May 9, 2007

Languages

If you were lucky enough to catch last night's inebriated anti-fun rant, you might guess that I've spent the day drowsy, resentful, and brain-dead. And you'd be right. I am not nearly sharp enough to function passably on three hours of sleep, even if I define "functioning" as "being able to write in a personal blog that hardly anyone reads." Not a particularly high bar, to be sure.

So instead, a few factoids from the exciting world of ethnic/linguistic geography.

- Papua New Guinea alone has at least 830 distinct languages.

- The Lemba tribe of southern Zimbabwe is descended from the Cohen tribe of Israel.

- Maltese is kind of a fusion between Arabic and Italian.

- Hindi and Urdu are close to being the same language, though written in Sanskrit and Arabic characters respectively. The language spoken in most Bollywood films is supposedly closer to Urdu than it is to official Hindi.

- Indonesia chose a version of Malay as its official language because it was easy to learn, not because any significant percentage of Indonesians actually spoke it--they didn't. Javanese was actually the largest language group in Indonesia, but the government considered it unworkable because it was a difficult language to learn.

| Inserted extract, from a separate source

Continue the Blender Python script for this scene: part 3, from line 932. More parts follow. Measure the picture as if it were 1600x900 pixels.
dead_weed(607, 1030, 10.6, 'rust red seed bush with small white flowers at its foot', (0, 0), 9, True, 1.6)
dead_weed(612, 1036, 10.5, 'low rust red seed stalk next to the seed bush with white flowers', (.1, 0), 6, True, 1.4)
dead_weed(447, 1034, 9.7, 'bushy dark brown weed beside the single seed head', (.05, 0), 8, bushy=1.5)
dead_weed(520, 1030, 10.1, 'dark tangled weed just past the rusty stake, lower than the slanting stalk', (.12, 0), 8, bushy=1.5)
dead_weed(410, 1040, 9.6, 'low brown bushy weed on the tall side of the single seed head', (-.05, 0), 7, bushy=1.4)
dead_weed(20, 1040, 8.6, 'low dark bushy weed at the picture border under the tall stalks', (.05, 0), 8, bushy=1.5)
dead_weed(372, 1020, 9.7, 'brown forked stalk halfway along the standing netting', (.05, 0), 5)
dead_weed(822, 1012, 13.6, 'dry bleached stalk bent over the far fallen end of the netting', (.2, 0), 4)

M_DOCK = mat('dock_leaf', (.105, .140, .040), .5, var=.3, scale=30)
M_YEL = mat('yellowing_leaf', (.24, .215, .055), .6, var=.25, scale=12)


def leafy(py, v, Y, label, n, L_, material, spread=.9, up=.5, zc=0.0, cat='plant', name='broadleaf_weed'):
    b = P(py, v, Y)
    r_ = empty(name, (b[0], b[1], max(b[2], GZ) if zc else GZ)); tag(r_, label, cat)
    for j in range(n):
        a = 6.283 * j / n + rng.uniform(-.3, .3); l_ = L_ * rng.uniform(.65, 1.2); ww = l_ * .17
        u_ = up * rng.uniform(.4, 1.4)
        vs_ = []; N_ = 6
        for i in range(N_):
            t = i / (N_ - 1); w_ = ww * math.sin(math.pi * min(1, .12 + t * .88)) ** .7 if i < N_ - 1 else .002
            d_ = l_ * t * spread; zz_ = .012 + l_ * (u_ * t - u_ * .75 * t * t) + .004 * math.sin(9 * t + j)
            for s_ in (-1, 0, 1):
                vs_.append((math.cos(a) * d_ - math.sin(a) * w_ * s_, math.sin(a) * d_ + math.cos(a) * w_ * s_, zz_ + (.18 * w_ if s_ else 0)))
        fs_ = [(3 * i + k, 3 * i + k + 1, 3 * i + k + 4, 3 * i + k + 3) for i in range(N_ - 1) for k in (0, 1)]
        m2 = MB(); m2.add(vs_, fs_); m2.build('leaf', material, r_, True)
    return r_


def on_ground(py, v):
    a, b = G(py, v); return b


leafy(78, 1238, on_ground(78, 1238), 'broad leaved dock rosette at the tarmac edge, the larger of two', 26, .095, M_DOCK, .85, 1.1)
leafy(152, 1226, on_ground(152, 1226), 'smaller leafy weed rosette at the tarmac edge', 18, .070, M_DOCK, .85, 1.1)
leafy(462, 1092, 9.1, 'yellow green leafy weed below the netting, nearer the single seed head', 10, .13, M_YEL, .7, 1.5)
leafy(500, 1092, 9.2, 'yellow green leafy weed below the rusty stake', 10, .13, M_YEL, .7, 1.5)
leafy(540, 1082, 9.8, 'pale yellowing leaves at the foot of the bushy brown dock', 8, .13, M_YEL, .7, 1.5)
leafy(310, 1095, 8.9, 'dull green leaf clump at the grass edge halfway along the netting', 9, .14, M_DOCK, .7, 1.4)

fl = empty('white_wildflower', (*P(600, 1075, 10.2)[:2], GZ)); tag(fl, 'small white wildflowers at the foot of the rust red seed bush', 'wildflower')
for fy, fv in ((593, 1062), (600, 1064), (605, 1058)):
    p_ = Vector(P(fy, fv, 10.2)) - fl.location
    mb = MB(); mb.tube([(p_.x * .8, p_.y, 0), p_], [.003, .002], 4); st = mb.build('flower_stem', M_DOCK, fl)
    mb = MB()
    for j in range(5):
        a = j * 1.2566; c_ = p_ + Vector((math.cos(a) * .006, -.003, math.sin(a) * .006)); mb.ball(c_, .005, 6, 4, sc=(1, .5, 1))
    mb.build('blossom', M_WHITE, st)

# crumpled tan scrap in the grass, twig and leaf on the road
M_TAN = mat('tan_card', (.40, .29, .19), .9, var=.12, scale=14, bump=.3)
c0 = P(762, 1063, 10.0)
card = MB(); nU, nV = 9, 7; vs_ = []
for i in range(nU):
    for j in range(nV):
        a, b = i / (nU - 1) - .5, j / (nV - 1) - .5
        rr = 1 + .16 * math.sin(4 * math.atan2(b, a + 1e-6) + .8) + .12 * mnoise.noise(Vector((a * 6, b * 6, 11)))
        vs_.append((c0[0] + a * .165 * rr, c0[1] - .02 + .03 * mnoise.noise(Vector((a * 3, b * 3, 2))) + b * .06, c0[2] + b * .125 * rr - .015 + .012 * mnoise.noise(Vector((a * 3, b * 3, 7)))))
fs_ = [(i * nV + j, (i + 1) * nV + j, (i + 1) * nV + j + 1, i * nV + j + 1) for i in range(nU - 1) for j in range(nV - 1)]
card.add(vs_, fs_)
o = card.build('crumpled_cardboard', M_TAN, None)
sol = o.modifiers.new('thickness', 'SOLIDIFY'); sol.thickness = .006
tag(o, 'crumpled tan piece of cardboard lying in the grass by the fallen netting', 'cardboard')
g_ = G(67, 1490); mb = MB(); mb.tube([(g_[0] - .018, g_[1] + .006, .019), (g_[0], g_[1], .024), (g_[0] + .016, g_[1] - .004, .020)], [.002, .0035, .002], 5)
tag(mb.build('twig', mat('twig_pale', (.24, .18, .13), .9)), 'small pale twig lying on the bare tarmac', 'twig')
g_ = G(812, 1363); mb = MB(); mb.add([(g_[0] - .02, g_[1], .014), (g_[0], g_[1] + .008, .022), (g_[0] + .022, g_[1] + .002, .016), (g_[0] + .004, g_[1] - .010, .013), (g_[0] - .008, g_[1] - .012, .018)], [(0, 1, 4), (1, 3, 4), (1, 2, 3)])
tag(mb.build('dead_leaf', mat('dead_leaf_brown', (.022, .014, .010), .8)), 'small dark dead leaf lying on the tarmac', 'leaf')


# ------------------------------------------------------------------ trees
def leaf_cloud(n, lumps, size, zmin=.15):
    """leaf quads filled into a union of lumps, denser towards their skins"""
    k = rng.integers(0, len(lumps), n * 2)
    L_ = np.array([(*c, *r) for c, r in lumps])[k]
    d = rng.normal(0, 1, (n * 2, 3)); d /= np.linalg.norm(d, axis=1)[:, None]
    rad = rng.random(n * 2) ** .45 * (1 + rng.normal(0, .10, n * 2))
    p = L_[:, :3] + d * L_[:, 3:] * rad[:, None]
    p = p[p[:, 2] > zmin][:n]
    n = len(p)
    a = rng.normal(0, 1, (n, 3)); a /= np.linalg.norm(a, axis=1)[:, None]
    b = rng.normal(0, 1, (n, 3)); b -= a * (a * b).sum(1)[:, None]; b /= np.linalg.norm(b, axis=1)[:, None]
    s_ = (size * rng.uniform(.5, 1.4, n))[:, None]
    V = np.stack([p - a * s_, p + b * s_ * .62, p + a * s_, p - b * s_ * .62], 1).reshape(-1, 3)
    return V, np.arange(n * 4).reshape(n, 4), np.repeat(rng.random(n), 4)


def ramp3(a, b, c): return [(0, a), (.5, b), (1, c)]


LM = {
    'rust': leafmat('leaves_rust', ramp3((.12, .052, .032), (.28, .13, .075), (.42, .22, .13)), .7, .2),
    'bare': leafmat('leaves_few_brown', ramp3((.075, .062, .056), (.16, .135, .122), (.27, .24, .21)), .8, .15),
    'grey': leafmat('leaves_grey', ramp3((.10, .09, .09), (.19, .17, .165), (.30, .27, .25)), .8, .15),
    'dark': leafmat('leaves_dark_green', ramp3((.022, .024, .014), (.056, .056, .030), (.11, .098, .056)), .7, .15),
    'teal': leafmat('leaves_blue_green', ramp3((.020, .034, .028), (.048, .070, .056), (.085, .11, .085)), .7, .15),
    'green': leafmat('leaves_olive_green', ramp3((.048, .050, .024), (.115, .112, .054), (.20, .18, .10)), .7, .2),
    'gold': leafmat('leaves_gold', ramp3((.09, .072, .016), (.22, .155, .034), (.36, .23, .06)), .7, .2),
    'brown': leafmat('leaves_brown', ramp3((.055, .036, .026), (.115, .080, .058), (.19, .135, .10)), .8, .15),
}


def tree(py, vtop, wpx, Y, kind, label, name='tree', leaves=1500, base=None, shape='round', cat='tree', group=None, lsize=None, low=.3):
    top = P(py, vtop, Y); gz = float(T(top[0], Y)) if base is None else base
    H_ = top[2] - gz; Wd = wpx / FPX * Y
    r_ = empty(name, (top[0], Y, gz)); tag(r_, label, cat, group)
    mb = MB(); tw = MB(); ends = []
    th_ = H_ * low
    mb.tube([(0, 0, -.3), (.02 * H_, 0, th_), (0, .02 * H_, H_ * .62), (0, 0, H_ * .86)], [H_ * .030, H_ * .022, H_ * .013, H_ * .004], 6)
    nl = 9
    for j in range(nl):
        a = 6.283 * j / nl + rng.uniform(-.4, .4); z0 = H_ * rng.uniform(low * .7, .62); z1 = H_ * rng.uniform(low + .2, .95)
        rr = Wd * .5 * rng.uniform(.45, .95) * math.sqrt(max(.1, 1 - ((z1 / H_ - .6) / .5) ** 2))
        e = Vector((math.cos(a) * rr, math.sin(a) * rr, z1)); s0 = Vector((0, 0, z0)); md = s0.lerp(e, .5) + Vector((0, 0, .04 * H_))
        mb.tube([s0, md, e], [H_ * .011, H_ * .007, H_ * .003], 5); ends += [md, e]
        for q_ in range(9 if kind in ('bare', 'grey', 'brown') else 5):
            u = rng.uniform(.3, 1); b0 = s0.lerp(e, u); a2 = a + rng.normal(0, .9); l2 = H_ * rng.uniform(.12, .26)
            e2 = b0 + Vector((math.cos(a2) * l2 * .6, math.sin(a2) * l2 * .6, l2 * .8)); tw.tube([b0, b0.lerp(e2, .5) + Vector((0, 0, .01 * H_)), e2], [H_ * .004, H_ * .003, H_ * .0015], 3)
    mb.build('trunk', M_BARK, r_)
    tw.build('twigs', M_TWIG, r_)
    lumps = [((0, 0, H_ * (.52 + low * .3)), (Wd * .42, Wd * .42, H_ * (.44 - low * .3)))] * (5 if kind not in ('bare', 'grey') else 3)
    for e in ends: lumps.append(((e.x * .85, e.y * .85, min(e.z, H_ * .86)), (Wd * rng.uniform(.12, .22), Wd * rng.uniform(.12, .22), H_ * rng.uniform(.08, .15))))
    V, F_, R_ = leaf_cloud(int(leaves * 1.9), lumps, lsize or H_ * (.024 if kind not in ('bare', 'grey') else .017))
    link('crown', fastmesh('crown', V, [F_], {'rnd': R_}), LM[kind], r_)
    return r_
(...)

- Don't be surprised if any of these factoids are somewhat incorrect. I am in no condition for fact-checking.

2 comments:

Anonymous said...

I always liked the fact that Finnish is weird, and comes from Proto-Finno-Ugric instead of Proto-Indo-European, like every other damned thing.

penitent said...

Hungarian is Ugric too, right?

Also weird are the isolates, like Basque, which aren't related to anything.